Dr. Oliver Elzer: Zahlreiche Änderungen im Detail

Zahlreiche Änderungsvorschläge enthält auch die Stellungnahme von Dr. Oliver Elzer, Richter am Kammergericht Berlin. Zu Beginn gibt Dr. Elzer zu bedenken, dass der im Gesetzentwurf zur WEG-Reform eingeschlagene Weg, die Stellung der Wohnungseigentümer an die von Gesellschaftern heranzuführen, im Kern zwar widerspruchsfrei, aber keinesfalls zwingend sei. Es sei auch denkbar gewesen, die Wohnungseigentümer als Eigentümer von Gebäude und Grundstück zu stärken.
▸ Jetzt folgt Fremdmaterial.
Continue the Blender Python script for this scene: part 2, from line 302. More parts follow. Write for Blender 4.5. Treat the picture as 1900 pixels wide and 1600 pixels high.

Unter anderem plädiert Dr. Elzer dafür, die geplante Einführung der Sondereigentumsfähigkeit von Stellplätzen aus dem Gesetzentwurf zu streichen. Die mit der Schaffung von Sondereigentum an Flächen verbundenen Schwierigkeiten rechtfertigten es nach einer Abwägung nicht ansatzweise, die damit gegebenenfalls verbundenen Erleichterungen zu schaffen und das Sondernutzungsrecht unnötig zurückzudrängen.

Ferner spricht sich Dr. Elzer dafür aus, ein zentrales Verwalterregister einzuführen. Dies würde es im Rechtsverkehr deutlich erleichtern, die für die Vertretung einer WEG zuständige Person zu ermitteln.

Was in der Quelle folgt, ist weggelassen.